MERCURY NEWS: Shakespeare’s twins, Jane Austen romance delight in Santa Cruz

by Sam Hurwitt, published by The Mercury News on July 31, 2019

 

Comical confusion abounds at Santa Cruz Shakespeare this summer, as “The Comedy of Errors,” the Bard’s wild farce of twins and mistaken identity, rotates in repertory with “Pride and Prejudice,” Jane Austen’s romantic comedy about a strong-willed woman falling in love with a dreadful snob.

Director Kirsten Brandt’s staging of “Comedy of Errors” is gender-swapped except for just a few roles, a touch that makes the antiquated gender politics of the 16th-century comedy (based on an ancient Roman play) a lot more interesting.

It’s also a 1980s-themed production with a distinct “Miami Vice” aesthetic in Dipu Gupta’s pink-walled set and in B. Modern’s gaudy costumes and Jessica Carter’s wigs. Elton Bradman’s sound design is replete with ’80s hits and movie themes.

Things will get more complicated still on Aug. 6 when Shakespeare’s “The Winter’s Tale” joins the mix in the company’s lovely outdoor space in DeLaveaga Park.

Jennifer Erdmann is a comically bewildered Antiphola, a newcomer in town continually confused for her long-lost local twin, also played by Erdmann with breezily louche charm. Patty Gallagher is a clownish delight as the much-abused servant Dromia and her local counterpart. Artistic director Mike Ryan is amusingly fuming and preening as local Antiphola’s jealous husband Adriano, and Madeline Wall is always stretching and working out as Adriano’s sister Luciana, aghast yet aroused at the other Antiphola’s advances.

It’s a funny production of a funny play, though the pace could stand to be tighter. It’s interesting to see how much less brutish the twins are as women. The Antipholas’ violent tempers in particular come off as more venting than actual abuse.

 

 

“Pride and Prejudice” is a popular choice for theaters, albeit in countless different adaptations by different playwrights. (TheatreWorks Silicon Valley will premiere an entirely different musical version in December.) This one is by Kate Hamill, whose adaptation of “Vanity Fair” was presented by American Conservatory Theater earlier this year and whose “Sense and Sensibility” was performed by Lafayette’s Town Hall Theatre last year. Center Repertory Company will also be performing Hamill’s “Pride” in Walnut Creek next spring.

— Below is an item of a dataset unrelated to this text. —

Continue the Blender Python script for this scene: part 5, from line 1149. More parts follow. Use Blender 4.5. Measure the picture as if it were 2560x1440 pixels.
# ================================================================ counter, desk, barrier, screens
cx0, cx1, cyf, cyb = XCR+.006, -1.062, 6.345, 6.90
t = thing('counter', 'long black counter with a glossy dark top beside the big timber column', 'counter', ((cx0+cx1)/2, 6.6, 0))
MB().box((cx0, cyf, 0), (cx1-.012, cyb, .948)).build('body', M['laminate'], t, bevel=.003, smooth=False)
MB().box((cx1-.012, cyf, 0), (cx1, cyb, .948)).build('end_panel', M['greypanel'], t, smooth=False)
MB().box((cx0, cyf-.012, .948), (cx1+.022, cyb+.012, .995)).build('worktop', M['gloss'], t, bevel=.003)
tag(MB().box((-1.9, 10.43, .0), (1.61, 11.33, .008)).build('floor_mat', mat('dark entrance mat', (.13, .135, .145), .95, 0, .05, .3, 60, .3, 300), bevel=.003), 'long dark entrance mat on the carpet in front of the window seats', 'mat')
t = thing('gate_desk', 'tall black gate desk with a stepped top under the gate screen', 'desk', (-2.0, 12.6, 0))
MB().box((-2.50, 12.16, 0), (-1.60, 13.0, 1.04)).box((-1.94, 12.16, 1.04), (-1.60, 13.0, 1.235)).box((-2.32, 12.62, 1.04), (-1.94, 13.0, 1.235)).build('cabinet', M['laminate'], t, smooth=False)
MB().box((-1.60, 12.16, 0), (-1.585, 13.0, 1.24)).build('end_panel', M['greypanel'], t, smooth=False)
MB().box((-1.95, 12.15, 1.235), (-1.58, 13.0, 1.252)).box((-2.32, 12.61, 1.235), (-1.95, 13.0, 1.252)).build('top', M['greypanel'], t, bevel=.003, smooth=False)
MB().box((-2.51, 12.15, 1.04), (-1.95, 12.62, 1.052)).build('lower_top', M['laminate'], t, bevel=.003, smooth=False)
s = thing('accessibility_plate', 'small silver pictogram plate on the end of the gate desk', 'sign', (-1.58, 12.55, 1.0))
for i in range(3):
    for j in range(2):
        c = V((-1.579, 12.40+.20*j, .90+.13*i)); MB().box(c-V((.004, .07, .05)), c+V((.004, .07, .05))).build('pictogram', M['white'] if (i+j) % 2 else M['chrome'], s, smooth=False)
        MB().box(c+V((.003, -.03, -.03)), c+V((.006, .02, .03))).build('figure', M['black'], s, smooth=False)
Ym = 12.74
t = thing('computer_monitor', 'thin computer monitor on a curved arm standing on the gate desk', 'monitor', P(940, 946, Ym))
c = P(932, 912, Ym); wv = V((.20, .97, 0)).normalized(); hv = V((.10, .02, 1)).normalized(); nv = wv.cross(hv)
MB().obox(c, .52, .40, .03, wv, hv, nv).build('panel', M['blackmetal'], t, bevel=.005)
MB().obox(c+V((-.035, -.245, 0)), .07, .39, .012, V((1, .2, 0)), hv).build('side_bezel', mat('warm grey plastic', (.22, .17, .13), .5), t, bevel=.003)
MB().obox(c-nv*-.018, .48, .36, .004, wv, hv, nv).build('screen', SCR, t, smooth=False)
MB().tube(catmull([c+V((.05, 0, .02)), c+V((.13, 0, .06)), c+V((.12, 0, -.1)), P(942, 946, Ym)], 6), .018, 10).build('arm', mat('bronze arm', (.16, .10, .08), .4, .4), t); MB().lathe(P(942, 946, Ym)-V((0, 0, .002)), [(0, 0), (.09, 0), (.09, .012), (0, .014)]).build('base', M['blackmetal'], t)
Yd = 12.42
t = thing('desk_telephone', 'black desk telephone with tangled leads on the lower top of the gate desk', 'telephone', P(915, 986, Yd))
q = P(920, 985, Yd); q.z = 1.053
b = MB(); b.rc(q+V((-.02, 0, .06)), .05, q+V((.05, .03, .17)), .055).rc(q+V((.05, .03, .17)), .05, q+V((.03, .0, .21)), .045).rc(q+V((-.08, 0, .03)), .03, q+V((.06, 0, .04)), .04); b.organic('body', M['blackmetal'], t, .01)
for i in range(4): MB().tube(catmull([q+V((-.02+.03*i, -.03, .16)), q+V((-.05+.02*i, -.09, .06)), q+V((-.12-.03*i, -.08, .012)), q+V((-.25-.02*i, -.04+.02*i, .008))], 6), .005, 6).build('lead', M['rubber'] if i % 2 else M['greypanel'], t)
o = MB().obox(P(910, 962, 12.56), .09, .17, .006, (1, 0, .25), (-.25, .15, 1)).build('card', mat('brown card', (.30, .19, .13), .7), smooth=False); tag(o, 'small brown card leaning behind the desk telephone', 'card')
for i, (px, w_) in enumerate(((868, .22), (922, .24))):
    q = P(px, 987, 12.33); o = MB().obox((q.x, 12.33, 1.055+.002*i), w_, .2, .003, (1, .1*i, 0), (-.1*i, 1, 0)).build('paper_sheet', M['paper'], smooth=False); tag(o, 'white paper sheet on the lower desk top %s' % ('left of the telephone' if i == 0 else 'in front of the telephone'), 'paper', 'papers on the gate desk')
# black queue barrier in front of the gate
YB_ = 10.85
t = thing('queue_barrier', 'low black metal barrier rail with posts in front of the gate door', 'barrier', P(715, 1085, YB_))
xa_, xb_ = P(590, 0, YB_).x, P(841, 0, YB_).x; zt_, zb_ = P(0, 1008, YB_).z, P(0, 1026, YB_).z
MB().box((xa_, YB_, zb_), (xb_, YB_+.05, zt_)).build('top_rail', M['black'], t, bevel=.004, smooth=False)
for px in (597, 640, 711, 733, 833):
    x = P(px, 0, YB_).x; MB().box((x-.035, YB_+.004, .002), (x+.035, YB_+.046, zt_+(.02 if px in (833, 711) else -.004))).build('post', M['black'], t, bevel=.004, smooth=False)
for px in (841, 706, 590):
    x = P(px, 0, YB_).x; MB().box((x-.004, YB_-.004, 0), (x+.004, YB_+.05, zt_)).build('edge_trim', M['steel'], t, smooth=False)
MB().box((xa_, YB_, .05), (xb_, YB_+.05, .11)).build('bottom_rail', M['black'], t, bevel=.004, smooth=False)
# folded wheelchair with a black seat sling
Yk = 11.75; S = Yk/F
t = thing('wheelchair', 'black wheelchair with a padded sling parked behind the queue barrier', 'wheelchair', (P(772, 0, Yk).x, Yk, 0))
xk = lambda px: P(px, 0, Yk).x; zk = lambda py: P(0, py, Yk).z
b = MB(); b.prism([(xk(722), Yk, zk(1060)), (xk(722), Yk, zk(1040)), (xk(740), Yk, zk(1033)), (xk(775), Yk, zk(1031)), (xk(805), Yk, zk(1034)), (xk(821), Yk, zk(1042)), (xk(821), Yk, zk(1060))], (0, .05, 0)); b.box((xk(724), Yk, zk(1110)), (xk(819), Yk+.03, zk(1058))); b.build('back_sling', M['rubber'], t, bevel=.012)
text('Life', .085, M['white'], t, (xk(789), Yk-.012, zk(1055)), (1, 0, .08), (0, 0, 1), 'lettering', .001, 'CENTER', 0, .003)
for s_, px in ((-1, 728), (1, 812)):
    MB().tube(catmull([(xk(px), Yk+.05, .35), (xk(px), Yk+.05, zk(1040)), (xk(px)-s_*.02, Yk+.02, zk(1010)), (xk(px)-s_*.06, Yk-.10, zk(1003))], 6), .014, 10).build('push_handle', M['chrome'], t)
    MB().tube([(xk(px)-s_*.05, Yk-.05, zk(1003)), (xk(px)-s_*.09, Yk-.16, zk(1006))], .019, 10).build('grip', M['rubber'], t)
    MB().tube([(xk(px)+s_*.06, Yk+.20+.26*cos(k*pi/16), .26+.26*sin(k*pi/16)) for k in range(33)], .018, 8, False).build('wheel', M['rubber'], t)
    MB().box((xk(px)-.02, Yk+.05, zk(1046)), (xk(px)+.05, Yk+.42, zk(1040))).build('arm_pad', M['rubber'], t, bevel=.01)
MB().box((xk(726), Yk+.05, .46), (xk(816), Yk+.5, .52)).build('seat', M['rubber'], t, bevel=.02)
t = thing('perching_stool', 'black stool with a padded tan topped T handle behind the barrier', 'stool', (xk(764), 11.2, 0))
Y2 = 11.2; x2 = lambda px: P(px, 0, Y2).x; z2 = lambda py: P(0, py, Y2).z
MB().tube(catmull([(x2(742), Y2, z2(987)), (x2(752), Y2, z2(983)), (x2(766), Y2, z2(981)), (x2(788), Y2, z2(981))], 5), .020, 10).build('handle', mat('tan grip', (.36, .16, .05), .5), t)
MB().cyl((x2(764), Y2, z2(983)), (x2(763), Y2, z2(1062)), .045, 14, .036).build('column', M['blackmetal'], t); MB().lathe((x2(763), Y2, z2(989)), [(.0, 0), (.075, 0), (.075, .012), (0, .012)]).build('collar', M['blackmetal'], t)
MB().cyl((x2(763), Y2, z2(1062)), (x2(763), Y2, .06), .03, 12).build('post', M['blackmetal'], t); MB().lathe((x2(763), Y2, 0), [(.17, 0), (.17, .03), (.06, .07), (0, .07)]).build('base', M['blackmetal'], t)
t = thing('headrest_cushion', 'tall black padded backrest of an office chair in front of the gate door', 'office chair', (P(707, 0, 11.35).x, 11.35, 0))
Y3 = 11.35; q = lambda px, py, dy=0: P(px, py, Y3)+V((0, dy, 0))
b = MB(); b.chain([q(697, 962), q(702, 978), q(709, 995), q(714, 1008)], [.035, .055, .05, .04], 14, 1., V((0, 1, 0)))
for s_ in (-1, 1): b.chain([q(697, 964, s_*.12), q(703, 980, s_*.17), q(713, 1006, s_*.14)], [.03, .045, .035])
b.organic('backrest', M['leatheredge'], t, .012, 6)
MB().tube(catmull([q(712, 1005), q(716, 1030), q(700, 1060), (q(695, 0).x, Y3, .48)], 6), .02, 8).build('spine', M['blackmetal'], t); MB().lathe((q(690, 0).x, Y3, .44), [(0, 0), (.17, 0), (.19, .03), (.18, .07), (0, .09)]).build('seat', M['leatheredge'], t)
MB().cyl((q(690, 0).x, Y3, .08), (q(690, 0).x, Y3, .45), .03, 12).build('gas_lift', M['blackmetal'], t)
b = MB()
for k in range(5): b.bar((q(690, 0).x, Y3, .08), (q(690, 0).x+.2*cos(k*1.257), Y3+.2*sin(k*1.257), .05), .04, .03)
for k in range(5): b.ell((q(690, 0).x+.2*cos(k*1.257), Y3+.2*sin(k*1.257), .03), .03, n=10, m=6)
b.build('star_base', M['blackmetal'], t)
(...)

Allie Pratt is a wryly witty Lizzy Bennet, amusingly exasperated by Lindsay Smiling’s stuffy, somber and vexingly snobby Mr. Darcy. Carol Halstead is amusingly over-the-top as Mrs. Bennet, an always appallingly overenthusiastic matchmaker for her four daughters. (Fifth sister Kitty is omitted entirely.)

Hamill often makes great comedic use of actors playing many roles, and that’s done superbly throughout director Paul Mullins’ production. Allen Gilmore is entertainingly sardonic as Lizzy’s father and amiably forthright as close friend Charlotte.

Blandly sweet as elder sister Jane, Karen Peakes makes comically squeaky noises as Darcy’s invalid cousin. Madison Pullins impishly misbehaves as youngest sister Lydia and is unconvincingly haughty as the overbearing Lady Catherine de Bourgh.

Landon Hawkins is a riot as dour and petulant sister Mary Bennet, whose lurking startles everyone, and uncomplicatedly upbeat as sister Jane’s suitor Bingley, who’s treated literally like a puppy. Ian Merrill Peakes is hilariously grotesque as Bingley’s clumsily condescending sister and as the Bennets’ flailingly animated cousin Mr. Collins, and he’s nicely understated as roguish charmer Wickham.

It’s a particularly strong adaptation of “P&P,” and the liberties Hamill takes only make it stronger. The dialogue is more riffing on Austen than taken from her, with a lot of great running gags and amusing intentional anachronisms. Characters speak their truth in a way that feels awfully authentic, illuminating more than undermining the original, with some sharp observations about women’s limited options in the period. It’s a delightfully witty story to begin with, and this cheeky take on it is an absolute triumph.